Energy-saving powder

Energy-saving powder

It is currently estimated that natural gas resources will be exhausted in 130 years; however, those reserves where extraction is cost-effective will only flow for another 60 years or so. Scientists at the Max Planck Institute for Coal Research and at the Max Planck Institute of Colloids and Interfaces might be helping to make it worthwhile to tap into previously unused resources. They have developed a catalyst that converts methane to methanol in a simple and efficient process. Methanol can be transported from locations where it is not economical to build a pipeline. (Angewandte Chemie Int. Ed., September 1, 2009)
It is not cost-effective to lay pipelines to remote or small natural gas fields; nor is it worthwhile accessing the methane in coal seams or in gas sand, or which is burned off as a by-product of oil production, although the methane burned off throughout the world could more than satisfy Germany’s requirement for natural gas. It is also too expensive to liquefy the gas and transport it on trains or in tankers – and even chemistry has so far been unable to offer a solution. Although there are chemical ways to convert methane to methanol, which is easy to transport and which is suitable as a raw material for the chemical industry, “the processes commonly used up to now for producing diesel fuel – steam reforming followed by methanol synthesis or Fischer-Tropsch synthesis – are not economical,” says Ferdi Schüth, Director at the Max Planck Institute for Coal Research in Mülheim an der Ruhr. He and his colleagues have been working with Markus Antonietti and his team at the Max Planck Institute of Colloids and Interfaces in Potsdam to develop a catalyst that might change all this.

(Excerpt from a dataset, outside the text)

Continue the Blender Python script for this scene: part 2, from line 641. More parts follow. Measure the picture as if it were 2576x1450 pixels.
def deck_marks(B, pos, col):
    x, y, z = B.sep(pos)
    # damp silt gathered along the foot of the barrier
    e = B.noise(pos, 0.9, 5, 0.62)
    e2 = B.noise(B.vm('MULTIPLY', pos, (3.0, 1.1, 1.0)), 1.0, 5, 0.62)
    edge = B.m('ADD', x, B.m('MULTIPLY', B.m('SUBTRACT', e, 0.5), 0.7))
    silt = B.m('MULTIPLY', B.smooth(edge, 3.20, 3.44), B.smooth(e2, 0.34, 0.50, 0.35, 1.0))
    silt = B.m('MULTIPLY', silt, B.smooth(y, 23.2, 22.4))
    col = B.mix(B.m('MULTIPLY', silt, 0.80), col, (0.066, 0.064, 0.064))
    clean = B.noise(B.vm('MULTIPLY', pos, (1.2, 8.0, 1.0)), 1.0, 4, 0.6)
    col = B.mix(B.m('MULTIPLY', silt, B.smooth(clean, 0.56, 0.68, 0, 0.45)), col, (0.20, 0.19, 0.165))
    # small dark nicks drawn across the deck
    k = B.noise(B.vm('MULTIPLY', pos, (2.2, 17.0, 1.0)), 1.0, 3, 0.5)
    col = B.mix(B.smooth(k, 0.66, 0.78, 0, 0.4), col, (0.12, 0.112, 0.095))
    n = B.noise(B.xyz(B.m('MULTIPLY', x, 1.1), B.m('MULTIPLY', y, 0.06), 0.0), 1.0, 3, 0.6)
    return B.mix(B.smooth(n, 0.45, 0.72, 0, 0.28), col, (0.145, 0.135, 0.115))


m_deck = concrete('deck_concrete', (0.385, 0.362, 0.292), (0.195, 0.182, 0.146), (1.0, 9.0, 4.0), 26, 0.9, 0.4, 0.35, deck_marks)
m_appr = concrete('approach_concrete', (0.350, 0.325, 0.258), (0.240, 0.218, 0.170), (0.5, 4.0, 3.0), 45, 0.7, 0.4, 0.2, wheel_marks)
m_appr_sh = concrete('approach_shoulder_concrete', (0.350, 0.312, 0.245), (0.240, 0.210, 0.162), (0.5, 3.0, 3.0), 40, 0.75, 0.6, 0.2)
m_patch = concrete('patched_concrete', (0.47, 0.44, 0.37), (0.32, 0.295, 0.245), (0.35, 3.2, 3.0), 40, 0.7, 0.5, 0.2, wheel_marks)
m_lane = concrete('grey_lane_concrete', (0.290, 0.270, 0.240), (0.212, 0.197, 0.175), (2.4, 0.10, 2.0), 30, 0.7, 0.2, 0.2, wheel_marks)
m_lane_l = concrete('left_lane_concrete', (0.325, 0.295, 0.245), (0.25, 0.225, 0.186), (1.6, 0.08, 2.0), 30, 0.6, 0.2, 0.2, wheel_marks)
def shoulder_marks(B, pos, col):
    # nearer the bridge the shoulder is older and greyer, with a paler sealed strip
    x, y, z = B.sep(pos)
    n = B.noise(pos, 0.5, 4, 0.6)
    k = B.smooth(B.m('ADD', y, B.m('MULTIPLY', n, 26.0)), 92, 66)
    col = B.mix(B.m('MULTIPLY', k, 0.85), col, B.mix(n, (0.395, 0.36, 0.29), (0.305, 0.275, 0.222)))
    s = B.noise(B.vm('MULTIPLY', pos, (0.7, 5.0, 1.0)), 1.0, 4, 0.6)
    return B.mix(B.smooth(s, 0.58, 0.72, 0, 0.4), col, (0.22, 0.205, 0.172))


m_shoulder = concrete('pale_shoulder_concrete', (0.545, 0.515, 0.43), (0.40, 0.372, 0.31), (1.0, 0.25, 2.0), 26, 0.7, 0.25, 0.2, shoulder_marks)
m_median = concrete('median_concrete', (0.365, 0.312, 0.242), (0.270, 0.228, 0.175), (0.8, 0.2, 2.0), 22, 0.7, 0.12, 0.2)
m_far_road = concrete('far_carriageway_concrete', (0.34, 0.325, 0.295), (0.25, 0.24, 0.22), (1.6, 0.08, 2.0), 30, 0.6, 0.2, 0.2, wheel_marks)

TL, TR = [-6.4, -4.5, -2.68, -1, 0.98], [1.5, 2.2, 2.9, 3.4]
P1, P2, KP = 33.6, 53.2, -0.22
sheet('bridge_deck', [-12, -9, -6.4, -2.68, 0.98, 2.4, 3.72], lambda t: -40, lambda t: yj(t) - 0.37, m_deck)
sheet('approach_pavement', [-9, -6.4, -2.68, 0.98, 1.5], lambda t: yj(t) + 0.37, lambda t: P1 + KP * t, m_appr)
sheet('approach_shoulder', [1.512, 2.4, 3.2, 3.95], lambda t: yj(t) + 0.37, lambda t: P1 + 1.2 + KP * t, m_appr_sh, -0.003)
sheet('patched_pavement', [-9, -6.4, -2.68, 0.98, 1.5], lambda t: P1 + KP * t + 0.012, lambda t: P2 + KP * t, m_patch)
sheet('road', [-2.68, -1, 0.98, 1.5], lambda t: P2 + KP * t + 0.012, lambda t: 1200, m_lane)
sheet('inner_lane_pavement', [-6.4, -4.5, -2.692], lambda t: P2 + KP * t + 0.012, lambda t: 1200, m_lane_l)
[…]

The catalyst consists of a nitrogenous material, a covalent, triazine-based network (CTF) synthesized by the chemists in Potsdam. “This solid is so porous that the surface of a gram is approximately equivalent in size to a fifth of a football field,” says Markus Antonietti. The researchers in Mülheim insert platinum atoms into the voluminous lattice of the CTF. Thanks to the large surface area, the catalyst oxidizes the methane efficiently to methanol, as it offers the methane a large area in which to react when the chemists immerse it in oxidizing sulphuric acid, force methane into the acid and heat the mixture to 215° Celsius under pressure. Methanol is created from more than three-quarters of the converted gas.
A catalyst manufactured by the American chemist Roy Periana more than ten years ago from platinum and simple nitrogenous bipyrimidine also effectively creates methanol, but only supports the reaction in a soluble form. This means that the catalyst – which chemists refer to as a homogenous catalyst – subsequently needs to be separated off in a laborious and somewhat wasteful process. “It’s much easier with our heterogeneous catalyst,” says Ferdi Schüth. The chemists in Mülheim filter out the powdery platinum and CTF catalyst, and then separate the acid and methanol in a simple distillation.
The catalyst developed by the Max Planck chemists probably uses the same mechanism as the Periana catalyst and was indeed inspired by it. “When I saw the structure of CTF, I noticed the elements which correspond to its bipyrimidine ligands,” says Schüth. “That’s when I had the idea of manufacturing the solid catalyst.”
To get closer to a large-scale technical application, he and his colleagues are now attempting to enable the process to work with reactants in gaseous rather than soluble form. “We are also looking for similar, even more effective catalysts,” says Schüth. “We have already found more efficient homogenous catalysts with ligands other than bipyrmidine.” They are now using these as a model for simple, easy to manage catalysts like the CTF and platinum powder.